Мы окончательно решили, что он вовсе не Глупс, а настоящий Умс.
На завод я пошёл с удовольствием. Правда, там сразу создались трудности с итальянским языком. Закупили чертежи и технические условия у итальянской фирмы Савильяно. А языка никто не знает. Ну, я опять взял их отцу для перевода. И снова оказалось, что он только что поступил на работу в ЦК МОПР (Международное общество помощи рабочим) и опять от перевода отказался. Снова-здоро́во. Толчинский заявил:
— Чтобы был перевод на русский. Делай как знаешь.
Пришлось засесть. Было очень трудно. Но под конец я так втянулся, что делал это с удовольствием.
Особые условия в цеху создались благодаря тому, что часть командиров производства прошла школу партизанского движения. Так, однажды, начальник механического цеха Цирлин перехватил и установил у себя в цеху предназначавшийся мне токарный станок.
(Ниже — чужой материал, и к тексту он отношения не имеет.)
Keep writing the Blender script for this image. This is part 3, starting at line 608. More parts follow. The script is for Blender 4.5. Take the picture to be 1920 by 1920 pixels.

Жалобы в заводоуправление не дали результатов.
— Сумел захватить, ну и молодец! А ты не зевай! — наложил резолюцию директор Жуков.
Я обозлился и решил доказать, что я тоже молодец. В распоряжении замдиректора Боброва находилась «дикая дивизия», бригада татар-такелажников. Я выпросил их на одну ночь под предлогом передвижки станков. Я целил на размёточную плиту, которую давно и тщетно просил у Цирлина, а у него их было две. Я заранее обмерил её и приготовил фундамент. Механический цех работал только в две смены. Ночью я нагрянул с «дикой дивизией» туда, снял плиту. Перенёс краном через весь цех, поднял многотонную махину на второй этаж и установил в коллекторной. До утра для верности я успел залить плиту цементом. Стратегический план и проведённая подготовка обеспечили успех операции. Цирлин рвал и метал, но, предвидя ответ, не решился жаловаться. Забрать назад плиту он не мог, ведь мой цех работал в три смены.